> [PROBLEM TO WORK ON] In the records below, reproduce exactly the lines from the one containing "Reconstruct this image" through the one containing "EYE = Vector((0, 0, CAM_H))", both included, and omit the pictures.

> [DATA EXCERPTS]
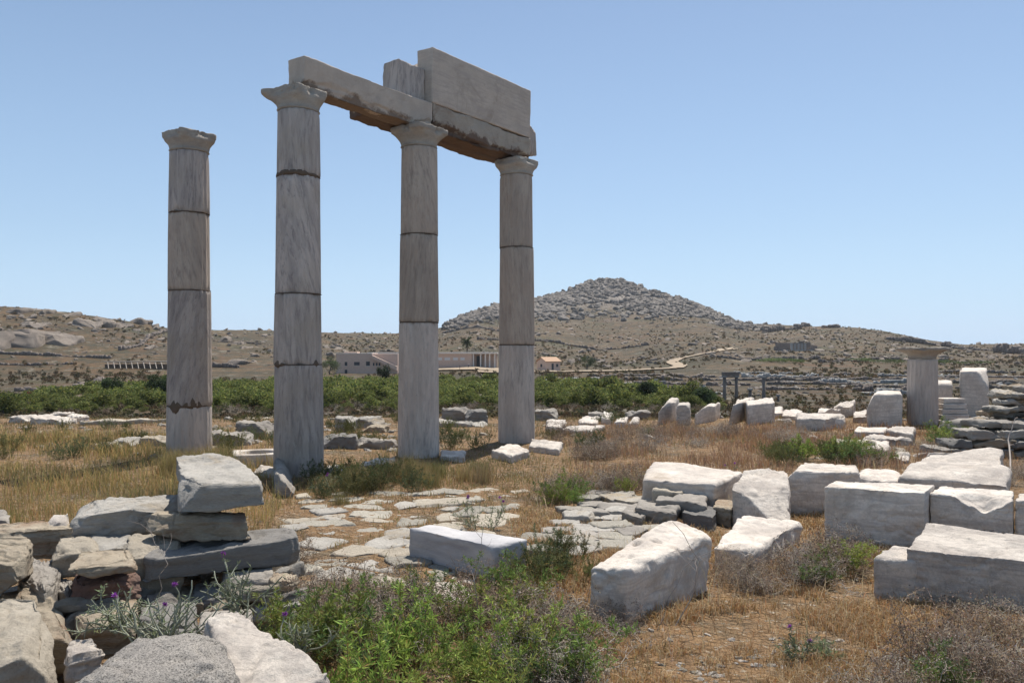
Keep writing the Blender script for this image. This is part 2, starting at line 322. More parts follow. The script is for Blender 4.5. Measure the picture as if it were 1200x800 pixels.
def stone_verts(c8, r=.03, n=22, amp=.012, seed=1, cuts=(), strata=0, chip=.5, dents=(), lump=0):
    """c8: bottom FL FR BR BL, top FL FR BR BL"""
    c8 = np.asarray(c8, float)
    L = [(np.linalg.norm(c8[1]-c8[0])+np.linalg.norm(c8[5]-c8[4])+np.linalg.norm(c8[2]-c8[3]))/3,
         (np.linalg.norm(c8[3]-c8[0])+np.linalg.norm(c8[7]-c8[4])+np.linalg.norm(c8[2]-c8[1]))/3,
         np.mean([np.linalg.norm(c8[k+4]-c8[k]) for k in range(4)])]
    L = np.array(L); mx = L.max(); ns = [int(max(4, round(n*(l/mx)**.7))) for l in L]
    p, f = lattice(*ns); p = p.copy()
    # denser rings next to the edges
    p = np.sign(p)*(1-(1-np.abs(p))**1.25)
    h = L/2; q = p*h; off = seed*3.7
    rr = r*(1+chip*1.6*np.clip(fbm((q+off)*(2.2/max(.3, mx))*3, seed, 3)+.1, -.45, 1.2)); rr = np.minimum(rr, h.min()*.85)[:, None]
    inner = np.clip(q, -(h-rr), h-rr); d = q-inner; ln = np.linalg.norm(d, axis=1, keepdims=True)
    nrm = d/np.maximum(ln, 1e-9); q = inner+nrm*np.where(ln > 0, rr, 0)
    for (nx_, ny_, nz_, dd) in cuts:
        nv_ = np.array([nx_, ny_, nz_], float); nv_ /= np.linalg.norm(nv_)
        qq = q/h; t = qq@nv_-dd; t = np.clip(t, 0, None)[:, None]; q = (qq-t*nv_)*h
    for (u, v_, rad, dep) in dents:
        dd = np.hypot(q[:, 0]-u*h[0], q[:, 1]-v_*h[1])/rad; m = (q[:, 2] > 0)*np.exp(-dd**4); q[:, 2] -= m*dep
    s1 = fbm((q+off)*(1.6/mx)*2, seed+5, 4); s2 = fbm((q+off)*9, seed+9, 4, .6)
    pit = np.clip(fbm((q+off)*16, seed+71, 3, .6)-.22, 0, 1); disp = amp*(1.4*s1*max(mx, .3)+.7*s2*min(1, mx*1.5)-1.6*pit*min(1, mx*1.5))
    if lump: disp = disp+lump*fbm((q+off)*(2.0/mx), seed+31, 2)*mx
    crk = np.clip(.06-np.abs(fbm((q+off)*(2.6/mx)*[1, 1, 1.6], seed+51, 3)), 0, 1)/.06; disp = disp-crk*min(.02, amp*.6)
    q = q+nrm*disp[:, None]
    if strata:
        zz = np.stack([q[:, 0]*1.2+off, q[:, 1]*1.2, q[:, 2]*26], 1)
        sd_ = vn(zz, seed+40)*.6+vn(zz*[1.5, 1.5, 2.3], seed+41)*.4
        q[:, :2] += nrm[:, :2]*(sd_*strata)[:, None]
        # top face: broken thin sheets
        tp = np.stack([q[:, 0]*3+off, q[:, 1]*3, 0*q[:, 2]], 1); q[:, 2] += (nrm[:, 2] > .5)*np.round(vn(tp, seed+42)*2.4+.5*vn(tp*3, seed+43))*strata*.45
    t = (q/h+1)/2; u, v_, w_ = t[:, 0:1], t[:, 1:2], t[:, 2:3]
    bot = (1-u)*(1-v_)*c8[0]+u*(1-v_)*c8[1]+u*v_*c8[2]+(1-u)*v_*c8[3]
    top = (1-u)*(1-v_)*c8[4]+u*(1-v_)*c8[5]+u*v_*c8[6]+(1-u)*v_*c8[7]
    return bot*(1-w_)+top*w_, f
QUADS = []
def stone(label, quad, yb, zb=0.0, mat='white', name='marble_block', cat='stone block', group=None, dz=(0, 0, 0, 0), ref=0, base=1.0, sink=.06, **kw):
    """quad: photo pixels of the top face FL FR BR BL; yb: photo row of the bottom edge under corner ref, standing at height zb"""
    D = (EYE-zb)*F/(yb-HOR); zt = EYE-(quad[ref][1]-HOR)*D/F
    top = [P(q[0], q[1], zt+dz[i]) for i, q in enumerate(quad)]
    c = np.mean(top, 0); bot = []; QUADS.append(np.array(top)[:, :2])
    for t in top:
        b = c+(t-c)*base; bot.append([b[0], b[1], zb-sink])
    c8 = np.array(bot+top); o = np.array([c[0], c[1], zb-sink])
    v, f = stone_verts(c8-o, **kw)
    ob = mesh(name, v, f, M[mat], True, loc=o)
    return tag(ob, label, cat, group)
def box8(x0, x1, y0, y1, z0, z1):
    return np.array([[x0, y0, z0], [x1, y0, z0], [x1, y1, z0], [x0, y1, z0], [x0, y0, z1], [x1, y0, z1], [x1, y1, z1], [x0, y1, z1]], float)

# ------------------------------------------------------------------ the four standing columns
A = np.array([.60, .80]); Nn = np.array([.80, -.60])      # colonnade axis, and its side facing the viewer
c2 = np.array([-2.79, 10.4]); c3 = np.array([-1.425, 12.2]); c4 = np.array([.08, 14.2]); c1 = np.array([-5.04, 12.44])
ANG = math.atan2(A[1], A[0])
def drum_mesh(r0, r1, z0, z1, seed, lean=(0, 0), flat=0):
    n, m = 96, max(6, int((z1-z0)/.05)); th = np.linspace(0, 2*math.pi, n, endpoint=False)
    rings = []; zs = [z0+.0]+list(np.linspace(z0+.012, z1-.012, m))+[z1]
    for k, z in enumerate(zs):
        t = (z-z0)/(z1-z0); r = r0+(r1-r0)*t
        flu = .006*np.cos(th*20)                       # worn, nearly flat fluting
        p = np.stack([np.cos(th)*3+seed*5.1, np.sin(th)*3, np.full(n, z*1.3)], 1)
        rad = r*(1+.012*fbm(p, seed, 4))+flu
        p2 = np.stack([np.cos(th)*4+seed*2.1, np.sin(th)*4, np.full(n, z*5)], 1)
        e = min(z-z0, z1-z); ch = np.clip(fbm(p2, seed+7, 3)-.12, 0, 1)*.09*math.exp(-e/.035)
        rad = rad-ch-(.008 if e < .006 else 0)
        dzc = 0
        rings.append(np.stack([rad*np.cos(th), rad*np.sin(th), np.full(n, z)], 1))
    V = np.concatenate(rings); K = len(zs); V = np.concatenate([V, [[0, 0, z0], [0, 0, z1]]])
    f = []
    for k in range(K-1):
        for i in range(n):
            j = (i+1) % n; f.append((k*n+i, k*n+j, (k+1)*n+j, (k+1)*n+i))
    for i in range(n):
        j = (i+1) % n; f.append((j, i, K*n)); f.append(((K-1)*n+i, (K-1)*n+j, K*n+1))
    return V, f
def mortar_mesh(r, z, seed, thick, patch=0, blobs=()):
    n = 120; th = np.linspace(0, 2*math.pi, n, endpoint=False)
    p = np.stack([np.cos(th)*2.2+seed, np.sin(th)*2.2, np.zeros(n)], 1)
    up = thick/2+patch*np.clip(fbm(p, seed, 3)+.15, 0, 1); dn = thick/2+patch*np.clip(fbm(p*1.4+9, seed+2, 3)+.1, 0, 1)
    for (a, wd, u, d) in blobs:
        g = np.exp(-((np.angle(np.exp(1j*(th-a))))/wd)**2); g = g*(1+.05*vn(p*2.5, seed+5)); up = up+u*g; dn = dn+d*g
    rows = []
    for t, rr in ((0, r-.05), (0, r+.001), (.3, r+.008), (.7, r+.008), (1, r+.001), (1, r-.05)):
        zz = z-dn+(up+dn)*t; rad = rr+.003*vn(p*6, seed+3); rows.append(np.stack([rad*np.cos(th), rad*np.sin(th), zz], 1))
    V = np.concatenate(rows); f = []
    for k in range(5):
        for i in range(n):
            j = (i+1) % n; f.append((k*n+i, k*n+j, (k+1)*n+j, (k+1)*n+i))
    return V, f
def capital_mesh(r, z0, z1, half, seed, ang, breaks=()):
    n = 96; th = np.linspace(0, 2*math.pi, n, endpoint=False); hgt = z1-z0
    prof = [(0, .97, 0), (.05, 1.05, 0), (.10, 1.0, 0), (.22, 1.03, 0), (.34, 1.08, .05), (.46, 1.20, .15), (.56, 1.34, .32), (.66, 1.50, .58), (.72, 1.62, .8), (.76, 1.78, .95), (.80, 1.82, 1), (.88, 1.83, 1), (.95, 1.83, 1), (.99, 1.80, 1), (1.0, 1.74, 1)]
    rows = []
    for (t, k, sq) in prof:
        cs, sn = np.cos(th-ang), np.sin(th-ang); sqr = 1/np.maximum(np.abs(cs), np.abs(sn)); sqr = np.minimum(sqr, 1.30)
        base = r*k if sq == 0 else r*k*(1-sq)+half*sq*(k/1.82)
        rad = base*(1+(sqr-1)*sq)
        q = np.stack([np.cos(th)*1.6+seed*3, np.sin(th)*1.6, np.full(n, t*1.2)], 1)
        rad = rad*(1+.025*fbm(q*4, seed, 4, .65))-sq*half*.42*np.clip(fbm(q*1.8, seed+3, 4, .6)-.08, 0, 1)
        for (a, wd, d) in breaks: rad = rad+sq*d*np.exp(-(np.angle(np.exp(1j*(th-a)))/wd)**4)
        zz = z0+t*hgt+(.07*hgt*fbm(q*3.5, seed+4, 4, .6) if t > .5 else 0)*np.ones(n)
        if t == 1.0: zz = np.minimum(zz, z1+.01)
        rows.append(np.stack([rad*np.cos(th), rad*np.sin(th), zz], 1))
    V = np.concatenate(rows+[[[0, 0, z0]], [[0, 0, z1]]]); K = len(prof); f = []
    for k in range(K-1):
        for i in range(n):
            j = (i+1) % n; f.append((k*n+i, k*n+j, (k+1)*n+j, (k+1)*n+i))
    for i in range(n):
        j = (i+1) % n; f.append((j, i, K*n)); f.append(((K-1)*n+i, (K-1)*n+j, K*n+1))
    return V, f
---
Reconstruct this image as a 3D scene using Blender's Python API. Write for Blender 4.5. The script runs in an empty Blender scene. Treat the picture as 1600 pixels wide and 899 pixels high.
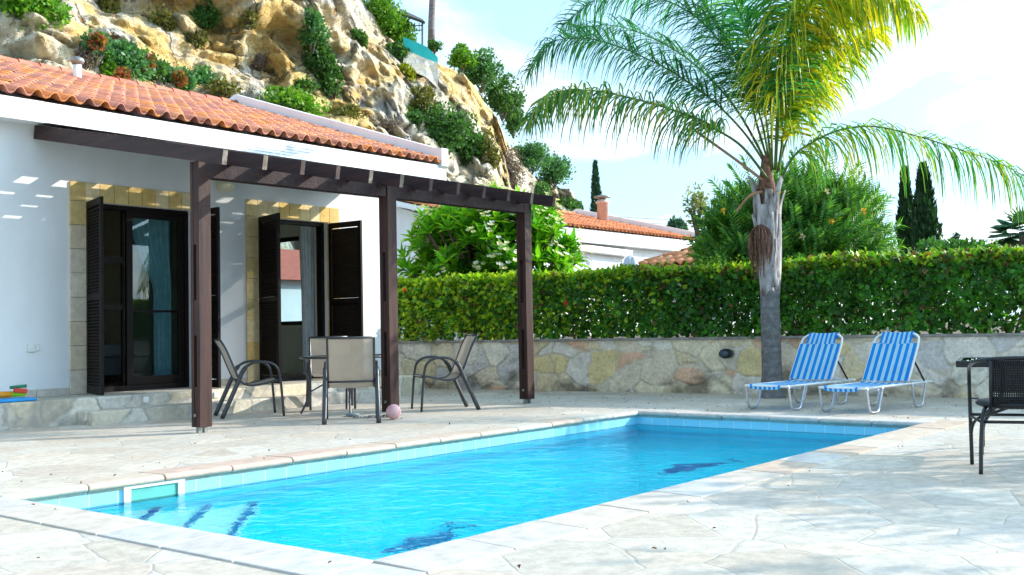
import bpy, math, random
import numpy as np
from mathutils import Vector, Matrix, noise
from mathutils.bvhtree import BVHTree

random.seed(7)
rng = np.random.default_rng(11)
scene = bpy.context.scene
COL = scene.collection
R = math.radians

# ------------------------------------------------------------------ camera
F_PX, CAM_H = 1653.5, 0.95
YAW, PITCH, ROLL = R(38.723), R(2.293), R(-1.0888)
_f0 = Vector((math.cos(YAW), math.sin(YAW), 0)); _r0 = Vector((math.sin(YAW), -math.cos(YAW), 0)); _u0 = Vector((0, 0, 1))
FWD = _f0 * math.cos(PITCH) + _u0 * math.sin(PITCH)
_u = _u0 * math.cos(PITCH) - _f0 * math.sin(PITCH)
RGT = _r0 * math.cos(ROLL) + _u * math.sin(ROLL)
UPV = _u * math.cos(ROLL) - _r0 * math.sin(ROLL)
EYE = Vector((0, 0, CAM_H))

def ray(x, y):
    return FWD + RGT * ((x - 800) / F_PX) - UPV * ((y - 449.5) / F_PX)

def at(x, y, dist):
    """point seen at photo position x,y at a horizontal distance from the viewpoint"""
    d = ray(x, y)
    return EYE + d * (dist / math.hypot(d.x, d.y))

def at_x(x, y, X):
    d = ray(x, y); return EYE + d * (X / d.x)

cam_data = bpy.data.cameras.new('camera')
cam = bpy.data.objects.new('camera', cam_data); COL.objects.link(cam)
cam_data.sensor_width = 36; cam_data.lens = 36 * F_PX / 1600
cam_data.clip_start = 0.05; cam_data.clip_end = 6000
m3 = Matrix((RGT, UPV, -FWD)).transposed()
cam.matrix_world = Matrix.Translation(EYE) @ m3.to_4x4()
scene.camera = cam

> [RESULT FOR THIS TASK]
Reconstruct this image as a 3D scene using Blender's Python API. Write for Blender 4.5. The script runs in an empty Blender scene. Treat the picture as 1600 pixels wide and 899 pixels high.
import bpy, math, random
import numpy as np
from mathutils import Vector, Matrix, noise
from mathutils.bvhtree import BVHTree

random.seed(7)
rng = np.random.default_rng(11)
scene = bpy.context.scene
COL = scene.collection
R = math.radians

# ------------------------------------------------------------------ camera
F_PX, CAM_H = 1653.5, 0.95
YAW, PITCH, ROLL = R(38.723), R(2.293), R(-1.0888)
_f0 = Vector((math.cos(YAW), math.sin(YAW), 0)); _r0 = Vector((math.sin(YAW), -math.cos(YAW), 0)); _u0 = Vector((0, 0, 1))
FWD = _f0 * math.cos(PITCH) + _u0 * math.sin(PITCH)
_u = _u0 * math.cos(PITCH) - _f0 * math.sin(PITCH)
RGT = _r0 * math.cos(ROLL) + _u * math.sin(ROLL)
UPV = _u * math.cos(ROLL) - _r0 * math.sin(ROLL)
EYE = Vector((0, 0, CAM_H))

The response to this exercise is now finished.